By Julia Contarelli
Editor-in-Chief
Campus officials did not inform students about a shooting on Campus on Monday, Sept. 12, a possible violation of the Clery Act.
According to the Clery Act, an institution is required to give timely warnings of crimes that represent a threat to the safety of students or employees. It was named after Jeanne Clery, a 19-year-old college freshman who was raped and murdered in her Lehigh University campus residence hall in 1986. The unreported crimes on numerous campuses across the country led to the Jeanne Clery Disclosure of Campus Security Policy and Campus Crime Statistics Act.
“There are rules on alerts, we are aware of that,” said Kimberly Lessner, executive director of Marketing, Media and Communications.
The college’s obligation to send out a warnings depends on its judgement of the case being an ongoing threat to safety.
“Even if you are shooting into the air, the bullets got to come down. It is dangerous,” said Mackenzie King, Apache Chief and Student Senate Public Relations officer.
The Clery Act requires colleges to send a text, an email or other comparable alert to anyone who might be in the zone of risk, which could be anyone on campus.
According to Lessner, Campus Police are the ones responsible for alerting the students in this situation. They were the ones who decided that the Deadly Conduct case of a shooting on campus was not an imminent threat.

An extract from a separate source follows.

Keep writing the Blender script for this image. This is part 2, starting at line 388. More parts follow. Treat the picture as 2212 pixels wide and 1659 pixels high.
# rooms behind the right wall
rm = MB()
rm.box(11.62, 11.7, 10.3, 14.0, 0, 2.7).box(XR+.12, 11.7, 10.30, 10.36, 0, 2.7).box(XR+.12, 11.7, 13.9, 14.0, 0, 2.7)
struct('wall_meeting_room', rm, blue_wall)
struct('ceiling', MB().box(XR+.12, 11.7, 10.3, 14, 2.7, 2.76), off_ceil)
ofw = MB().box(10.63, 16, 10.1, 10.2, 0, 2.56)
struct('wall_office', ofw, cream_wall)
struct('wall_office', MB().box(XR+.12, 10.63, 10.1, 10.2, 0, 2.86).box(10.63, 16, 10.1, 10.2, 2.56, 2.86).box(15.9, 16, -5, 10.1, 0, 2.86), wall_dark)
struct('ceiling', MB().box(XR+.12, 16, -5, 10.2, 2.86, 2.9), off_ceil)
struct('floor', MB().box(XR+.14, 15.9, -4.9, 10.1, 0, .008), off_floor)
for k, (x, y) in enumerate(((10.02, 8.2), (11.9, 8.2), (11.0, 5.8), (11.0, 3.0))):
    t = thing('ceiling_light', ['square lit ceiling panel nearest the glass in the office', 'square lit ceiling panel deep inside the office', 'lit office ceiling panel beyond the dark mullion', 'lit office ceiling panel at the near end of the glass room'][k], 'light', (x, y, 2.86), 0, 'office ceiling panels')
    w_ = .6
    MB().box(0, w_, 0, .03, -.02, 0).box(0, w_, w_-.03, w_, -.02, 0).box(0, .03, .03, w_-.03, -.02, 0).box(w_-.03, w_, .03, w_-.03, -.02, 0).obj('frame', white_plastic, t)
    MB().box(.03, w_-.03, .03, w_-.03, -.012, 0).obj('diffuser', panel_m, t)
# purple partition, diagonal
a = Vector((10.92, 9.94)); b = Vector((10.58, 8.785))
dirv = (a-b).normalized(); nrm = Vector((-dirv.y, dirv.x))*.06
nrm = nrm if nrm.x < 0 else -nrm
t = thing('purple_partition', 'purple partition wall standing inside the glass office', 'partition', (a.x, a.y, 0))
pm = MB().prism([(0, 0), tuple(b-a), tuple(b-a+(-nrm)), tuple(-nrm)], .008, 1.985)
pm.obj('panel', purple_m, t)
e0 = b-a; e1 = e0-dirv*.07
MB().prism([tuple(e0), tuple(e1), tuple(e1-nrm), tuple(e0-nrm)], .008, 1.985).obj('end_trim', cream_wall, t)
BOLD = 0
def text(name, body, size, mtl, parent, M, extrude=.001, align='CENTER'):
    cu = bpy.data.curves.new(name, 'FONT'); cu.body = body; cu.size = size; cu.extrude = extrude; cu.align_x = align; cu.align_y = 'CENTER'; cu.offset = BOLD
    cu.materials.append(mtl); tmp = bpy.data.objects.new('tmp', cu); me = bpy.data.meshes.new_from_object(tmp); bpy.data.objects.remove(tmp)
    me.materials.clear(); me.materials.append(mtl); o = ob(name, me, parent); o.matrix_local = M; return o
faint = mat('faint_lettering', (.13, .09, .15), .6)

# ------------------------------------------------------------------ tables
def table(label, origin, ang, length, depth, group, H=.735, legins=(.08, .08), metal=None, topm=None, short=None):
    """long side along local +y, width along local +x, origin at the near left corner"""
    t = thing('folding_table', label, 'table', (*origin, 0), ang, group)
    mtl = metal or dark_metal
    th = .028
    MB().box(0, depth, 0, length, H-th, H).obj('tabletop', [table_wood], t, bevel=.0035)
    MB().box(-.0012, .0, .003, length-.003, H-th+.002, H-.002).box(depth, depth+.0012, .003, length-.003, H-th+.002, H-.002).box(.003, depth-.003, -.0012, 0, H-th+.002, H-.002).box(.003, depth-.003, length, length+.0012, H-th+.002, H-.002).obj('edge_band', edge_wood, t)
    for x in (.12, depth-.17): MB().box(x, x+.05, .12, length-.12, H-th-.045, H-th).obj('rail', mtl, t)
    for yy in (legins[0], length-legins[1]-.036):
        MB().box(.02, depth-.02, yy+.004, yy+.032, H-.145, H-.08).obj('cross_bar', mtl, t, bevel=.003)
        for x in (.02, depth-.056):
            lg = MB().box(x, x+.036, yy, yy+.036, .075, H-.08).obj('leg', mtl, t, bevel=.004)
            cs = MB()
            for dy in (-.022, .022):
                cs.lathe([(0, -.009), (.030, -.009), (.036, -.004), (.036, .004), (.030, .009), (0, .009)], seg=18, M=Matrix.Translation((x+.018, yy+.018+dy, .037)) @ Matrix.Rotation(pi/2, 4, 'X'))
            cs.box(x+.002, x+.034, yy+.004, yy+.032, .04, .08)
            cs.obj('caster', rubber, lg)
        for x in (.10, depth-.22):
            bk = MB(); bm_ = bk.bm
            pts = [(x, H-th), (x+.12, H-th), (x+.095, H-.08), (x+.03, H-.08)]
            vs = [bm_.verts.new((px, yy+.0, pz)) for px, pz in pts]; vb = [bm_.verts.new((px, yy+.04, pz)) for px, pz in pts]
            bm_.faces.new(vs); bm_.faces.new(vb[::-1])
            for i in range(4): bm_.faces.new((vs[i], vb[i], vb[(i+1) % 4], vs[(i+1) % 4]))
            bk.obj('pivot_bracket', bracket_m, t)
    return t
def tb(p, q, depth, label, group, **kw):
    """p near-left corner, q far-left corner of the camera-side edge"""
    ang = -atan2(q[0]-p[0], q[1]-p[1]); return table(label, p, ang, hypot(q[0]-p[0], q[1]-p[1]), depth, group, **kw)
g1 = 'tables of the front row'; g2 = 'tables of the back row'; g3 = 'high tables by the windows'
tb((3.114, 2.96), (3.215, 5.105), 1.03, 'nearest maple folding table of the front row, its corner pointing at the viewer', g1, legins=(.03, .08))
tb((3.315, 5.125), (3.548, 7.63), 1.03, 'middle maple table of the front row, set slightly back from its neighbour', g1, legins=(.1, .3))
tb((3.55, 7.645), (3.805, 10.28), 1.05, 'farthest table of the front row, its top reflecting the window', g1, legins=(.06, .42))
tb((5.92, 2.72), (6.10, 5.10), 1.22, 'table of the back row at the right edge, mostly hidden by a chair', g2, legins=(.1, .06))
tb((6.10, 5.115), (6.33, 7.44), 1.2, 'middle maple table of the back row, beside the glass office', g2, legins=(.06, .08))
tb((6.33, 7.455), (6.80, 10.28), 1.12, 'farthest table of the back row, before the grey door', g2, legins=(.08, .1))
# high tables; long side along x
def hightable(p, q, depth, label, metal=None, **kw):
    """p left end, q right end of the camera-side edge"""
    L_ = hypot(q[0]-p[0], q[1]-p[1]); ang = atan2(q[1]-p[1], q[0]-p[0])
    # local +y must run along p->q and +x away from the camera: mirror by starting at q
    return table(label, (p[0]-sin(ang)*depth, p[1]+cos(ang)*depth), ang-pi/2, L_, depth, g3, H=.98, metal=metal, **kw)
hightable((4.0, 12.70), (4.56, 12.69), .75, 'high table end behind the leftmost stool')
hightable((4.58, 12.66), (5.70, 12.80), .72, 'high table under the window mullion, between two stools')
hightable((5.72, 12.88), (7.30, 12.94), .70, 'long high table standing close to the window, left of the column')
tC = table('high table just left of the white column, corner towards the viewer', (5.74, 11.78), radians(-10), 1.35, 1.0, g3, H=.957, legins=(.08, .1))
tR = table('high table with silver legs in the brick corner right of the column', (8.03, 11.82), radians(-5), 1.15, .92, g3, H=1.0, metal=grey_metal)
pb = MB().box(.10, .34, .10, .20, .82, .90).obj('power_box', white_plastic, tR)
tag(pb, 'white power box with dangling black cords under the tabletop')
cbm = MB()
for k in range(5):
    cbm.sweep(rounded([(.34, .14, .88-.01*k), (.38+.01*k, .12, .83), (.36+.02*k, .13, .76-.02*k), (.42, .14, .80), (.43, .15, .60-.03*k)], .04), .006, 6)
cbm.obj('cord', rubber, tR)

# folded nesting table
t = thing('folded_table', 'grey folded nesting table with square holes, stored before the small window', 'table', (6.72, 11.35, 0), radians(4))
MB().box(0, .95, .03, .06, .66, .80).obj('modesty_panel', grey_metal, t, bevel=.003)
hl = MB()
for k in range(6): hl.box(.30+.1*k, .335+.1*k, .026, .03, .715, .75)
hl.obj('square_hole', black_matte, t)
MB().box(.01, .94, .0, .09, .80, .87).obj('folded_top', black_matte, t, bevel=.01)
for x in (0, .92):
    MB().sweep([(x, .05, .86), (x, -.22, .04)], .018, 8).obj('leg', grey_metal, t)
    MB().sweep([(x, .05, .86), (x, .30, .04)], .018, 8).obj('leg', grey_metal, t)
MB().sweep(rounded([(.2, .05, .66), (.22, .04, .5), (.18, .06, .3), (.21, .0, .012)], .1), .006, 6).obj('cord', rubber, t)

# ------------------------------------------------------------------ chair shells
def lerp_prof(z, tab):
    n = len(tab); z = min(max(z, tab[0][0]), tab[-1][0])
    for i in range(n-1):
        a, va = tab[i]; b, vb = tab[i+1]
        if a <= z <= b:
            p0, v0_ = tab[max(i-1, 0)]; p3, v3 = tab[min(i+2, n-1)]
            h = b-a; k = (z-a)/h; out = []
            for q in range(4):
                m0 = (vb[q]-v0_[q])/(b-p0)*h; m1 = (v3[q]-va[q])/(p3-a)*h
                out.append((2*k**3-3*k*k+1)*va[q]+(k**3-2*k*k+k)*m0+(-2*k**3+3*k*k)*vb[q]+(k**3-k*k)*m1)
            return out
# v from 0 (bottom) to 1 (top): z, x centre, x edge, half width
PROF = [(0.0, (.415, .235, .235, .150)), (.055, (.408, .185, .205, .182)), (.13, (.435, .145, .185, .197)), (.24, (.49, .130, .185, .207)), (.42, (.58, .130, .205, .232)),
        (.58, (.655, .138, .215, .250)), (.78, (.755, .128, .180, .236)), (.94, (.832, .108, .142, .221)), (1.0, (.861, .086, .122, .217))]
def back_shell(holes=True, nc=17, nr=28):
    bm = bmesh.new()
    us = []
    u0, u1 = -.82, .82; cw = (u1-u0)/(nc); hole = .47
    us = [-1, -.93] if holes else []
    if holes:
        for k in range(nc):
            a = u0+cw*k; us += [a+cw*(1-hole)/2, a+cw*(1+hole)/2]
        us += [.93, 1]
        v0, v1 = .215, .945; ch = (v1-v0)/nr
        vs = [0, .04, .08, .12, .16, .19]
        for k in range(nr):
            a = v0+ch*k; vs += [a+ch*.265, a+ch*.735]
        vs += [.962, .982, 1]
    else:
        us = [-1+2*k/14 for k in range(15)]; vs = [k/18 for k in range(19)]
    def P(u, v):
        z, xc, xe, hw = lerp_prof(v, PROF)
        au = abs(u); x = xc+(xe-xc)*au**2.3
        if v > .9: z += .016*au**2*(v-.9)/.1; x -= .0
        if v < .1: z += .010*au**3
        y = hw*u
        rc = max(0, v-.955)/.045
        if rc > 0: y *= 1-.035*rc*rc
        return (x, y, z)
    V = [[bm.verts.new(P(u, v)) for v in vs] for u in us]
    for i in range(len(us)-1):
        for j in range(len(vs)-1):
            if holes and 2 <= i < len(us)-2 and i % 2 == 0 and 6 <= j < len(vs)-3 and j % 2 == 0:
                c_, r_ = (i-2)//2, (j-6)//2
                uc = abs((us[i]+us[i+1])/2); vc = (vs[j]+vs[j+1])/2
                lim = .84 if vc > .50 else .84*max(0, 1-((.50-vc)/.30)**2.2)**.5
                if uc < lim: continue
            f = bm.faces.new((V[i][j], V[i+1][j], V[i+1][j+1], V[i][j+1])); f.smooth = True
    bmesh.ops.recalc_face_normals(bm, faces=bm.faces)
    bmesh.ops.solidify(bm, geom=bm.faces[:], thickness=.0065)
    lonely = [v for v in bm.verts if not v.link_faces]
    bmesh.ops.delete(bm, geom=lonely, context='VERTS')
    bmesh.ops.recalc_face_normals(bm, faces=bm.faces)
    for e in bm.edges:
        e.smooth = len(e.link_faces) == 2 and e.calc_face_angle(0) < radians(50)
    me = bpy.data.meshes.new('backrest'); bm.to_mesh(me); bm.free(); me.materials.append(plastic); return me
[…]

A TJC Press release issued at 3:47 p.m. on Wednesday, said the following:
“The incident involved unidentified male subjects coming to campus to confront a TJC student outside of a residence hall. TJC Campus Police responded immediately to the scene, secured the scene and also called Tyler Police to respond. The unidentified subjects fled the scene and TJC Campus Police made a determination that this was an incident isolated to a dispute initially involving a few individuals, male subjects and a female subject, and that the incident did not pose an immediate threat to students throughout the campus.”
RAs told everyone to stay inside the dorms.
“It was an official lockdown. Our RAs were basically telling us it was closed,” said sophomore resident, Anthony Green.
A group of students were outside of Rogers Student Center beating the drum for the TJC drumbeat tradition at the time.
“I stopped beating the drum as soon as I heard it, because I knew exactly what it was,” said Isis Bradley, TJC student.
Students also tweeted about it.
The Department of Education has the authority to fine colleges that fail to issue timely warnings and has done so several times in the recent past.